Sunday, June 7, 2009

Bowls of Candy and PMS

This past weekend was insane in terms of working at the Bird aka Red Robin. Saturday and tonight I left well after closing time and raked in some sweet cash. I'm making a list of things I may want to buy by the end of the summer and on it is a Macbook and blackberry of some sort. We'll see. I have nothing of significance to blog about but does it ever need to be? I've been acting like a child and avoided the internet because I let my ex-boyfriend get under my skin. Even now, being on AIM for the first time in a few days, I just want to rage and list off every thing I don't like about him but he's the kind who can dish but can't take it. Maybe I'll make a list here:

1) You are selfish.
2) You constantly complain about the dumbest things like your mother getting on your case about cleaning the dishes. You're 23 and don't pay rent - shut your mouth and do them.
3) You rely on your dad's money and have no sense of independence.
4) You have one friend who is a complete jerk and several e-girlfriends that you claim you never talk to but that's crap.
5) You don't know the first thing about being my friend and I'm not sure why you have this invisible, impenetrable hold over me.
6) Your future looks bleak and yet you can still make me feel so small.

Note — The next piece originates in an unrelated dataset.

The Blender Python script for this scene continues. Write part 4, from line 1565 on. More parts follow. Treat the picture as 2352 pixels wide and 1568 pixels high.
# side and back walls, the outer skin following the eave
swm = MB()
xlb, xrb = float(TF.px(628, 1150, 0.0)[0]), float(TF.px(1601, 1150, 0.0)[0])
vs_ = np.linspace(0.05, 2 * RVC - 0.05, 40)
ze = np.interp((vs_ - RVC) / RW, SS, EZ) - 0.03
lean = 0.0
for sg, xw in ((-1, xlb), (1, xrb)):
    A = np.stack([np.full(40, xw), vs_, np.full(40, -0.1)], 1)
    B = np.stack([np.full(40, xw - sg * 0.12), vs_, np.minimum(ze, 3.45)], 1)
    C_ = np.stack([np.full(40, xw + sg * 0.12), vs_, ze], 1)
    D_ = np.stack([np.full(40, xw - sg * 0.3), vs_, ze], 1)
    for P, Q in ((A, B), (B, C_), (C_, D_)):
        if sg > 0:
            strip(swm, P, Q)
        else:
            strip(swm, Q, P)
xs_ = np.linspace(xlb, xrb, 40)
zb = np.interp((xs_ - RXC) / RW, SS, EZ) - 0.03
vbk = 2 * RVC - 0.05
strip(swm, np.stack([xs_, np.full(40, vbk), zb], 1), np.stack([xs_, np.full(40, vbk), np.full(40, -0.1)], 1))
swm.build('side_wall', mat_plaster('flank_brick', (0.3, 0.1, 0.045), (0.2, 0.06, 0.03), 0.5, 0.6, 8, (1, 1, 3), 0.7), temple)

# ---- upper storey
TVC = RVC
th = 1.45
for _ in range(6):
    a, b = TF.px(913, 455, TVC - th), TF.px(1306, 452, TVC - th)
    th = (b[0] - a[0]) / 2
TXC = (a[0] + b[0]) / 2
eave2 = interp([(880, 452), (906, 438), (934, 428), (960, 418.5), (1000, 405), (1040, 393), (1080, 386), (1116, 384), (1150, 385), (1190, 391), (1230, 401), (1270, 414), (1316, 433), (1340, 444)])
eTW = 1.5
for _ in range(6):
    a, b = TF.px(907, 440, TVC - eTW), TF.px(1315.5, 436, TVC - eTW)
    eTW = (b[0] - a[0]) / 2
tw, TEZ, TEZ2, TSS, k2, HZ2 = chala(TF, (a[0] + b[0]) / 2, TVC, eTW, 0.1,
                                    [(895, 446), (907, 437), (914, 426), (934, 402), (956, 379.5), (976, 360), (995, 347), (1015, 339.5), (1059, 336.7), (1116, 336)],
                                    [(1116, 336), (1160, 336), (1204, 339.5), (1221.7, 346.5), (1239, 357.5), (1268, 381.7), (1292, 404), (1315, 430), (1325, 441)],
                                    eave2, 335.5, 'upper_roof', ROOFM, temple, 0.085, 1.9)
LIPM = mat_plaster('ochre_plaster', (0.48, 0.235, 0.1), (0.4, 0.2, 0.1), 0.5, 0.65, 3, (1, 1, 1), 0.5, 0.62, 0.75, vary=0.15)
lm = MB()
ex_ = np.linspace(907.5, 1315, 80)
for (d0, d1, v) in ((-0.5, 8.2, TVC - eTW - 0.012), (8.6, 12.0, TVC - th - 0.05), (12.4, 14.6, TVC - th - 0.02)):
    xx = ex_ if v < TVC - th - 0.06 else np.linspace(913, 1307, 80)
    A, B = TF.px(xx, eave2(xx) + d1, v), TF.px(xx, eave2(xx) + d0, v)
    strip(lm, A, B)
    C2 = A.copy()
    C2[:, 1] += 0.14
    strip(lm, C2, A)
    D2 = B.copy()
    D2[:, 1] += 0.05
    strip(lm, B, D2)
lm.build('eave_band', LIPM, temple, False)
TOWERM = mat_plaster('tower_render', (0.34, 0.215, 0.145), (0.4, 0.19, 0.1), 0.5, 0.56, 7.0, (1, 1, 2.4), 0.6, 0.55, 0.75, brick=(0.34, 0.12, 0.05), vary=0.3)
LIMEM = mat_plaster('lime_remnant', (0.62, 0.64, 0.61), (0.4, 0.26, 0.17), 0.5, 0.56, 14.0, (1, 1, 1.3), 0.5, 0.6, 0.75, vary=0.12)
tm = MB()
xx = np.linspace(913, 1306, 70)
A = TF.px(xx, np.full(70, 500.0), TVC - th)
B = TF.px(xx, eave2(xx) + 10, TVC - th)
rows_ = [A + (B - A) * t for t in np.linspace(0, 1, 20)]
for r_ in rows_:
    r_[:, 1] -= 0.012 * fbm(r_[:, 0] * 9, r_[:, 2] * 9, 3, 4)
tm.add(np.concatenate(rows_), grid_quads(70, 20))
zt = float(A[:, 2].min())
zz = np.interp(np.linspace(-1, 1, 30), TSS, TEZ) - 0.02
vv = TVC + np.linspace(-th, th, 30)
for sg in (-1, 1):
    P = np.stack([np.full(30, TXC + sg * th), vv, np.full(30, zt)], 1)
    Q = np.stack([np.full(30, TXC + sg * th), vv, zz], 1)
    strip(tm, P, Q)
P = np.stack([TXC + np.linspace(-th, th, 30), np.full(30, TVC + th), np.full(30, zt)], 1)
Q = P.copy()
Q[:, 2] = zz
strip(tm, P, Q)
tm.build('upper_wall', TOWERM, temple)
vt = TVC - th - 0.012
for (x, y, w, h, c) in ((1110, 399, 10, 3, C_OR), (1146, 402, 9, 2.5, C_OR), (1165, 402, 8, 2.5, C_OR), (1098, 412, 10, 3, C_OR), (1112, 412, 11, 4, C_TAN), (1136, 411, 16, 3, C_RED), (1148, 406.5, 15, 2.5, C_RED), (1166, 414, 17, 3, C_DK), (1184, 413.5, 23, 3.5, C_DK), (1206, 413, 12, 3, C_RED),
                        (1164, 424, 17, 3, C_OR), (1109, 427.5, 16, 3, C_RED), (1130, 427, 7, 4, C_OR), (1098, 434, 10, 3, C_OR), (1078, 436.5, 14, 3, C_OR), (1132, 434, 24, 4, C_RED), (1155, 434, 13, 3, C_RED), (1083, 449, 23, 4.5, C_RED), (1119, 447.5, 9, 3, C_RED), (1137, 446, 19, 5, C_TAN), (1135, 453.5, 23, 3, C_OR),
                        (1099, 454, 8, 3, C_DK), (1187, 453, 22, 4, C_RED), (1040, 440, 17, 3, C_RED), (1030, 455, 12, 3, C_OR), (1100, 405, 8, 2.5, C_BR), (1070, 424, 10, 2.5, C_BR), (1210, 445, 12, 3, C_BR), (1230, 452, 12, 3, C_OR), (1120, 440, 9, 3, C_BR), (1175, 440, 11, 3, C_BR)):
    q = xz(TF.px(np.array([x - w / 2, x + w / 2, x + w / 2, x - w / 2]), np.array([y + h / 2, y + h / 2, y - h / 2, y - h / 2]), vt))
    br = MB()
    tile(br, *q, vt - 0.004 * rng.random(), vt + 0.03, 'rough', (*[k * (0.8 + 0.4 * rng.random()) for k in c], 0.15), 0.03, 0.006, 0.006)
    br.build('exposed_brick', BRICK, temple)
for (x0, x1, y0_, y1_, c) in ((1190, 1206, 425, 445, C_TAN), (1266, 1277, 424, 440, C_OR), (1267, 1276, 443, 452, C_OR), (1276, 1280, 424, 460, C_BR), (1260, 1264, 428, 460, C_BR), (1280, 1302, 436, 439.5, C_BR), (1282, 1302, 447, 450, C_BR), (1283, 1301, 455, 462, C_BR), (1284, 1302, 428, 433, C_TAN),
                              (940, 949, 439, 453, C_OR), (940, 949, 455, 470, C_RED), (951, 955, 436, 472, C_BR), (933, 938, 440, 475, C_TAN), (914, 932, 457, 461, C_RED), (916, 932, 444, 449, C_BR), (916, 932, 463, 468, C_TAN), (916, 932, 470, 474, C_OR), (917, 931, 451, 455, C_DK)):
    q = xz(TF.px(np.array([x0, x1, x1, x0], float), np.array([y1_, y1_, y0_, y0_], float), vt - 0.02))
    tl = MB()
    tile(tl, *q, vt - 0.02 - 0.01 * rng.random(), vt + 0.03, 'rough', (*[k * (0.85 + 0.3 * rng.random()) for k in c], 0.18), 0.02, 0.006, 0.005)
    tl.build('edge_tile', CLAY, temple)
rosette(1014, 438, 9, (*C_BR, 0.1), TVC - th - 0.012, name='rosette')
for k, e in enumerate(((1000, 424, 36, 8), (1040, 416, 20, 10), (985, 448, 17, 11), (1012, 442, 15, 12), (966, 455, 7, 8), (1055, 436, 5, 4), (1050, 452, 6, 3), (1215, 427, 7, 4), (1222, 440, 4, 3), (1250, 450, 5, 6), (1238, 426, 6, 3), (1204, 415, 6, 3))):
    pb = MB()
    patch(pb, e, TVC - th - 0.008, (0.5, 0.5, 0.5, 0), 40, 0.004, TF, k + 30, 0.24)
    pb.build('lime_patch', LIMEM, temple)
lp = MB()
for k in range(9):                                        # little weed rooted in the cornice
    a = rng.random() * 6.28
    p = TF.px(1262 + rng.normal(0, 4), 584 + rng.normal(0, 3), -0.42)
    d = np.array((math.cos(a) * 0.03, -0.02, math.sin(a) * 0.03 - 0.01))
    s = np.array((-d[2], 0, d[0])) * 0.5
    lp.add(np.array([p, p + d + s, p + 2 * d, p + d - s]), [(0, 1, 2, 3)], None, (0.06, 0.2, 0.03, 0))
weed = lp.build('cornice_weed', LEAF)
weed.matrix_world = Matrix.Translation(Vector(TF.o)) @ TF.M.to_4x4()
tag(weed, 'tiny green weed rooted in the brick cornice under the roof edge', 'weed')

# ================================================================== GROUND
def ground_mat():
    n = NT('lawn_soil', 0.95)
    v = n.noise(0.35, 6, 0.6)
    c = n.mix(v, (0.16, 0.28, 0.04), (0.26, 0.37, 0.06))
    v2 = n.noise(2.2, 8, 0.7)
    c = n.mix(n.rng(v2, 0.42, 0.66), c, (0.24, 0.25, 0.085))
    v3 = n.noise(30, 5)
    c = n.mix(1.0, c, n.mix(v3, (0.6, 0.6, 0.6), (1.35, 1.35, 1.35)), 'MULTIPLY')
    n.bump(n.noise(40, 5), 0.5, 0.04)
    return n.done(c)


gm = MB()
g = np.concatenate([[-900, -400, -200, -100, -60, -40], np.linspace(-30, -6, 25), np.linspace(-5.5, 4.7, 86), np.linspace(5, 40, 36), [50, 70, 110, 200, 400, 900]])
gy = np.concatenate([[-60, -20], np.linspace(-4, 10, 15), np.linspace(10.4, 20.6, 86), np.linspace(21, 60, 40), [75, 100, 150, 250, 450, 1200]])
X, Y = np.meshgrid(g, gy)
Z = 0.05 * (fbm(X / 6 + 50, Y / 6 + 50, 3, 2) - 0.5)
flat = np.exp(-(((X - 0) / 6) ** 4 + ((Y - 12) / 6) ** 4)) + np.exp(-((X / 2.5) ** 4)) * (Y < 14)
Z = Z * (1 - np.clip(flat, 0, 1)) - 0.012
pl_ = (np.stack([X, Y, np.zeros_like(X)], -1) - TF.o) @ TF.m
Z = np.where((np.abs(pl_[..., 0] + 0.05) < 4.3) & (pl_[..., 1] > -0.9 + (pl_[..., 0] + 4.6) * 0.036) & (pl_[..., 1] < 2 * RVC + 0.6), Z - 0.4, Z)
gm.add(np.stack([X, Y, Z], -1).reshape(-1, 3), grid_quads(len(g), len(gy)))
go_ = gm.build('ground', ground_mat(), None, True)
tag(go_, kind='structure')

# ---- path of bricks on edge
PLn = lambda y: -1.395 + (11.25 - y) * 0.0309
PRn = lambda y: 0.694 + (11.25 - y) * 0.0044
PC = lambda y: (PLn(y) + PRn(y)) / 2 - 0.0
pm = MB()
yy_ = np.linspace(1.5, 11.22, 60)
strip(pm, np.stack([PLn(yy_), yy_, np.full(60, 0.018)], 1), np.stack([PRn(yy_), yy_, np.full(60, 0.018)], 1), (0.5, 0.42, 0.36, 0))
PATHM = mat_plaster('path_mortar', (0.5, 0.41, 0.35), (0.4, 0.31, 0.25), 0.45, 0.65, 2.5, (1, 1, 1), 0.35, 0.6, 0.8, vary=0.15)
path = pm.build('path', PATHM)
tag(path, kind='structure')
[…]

Okay. I feel a little better that somewhere my honest opinions exist. As far as the boys go, still single. James Bond got perfectly annoying tonight and it was a classic situation where my emotions ran abnormally high (I'm PMSing real BAD) but we ended with a hug, to which I wanted his bones to melt onto mine and never detach but I calmed myself down. I'm so weird sometimes. He probably thinks I'm stupid and can't take a joke - which I can just sometimes my feelings are really tender lol - but oh well. I have a bowl of starbusts next to me and back to back Law & Order episodes to watch so I'll write again soon.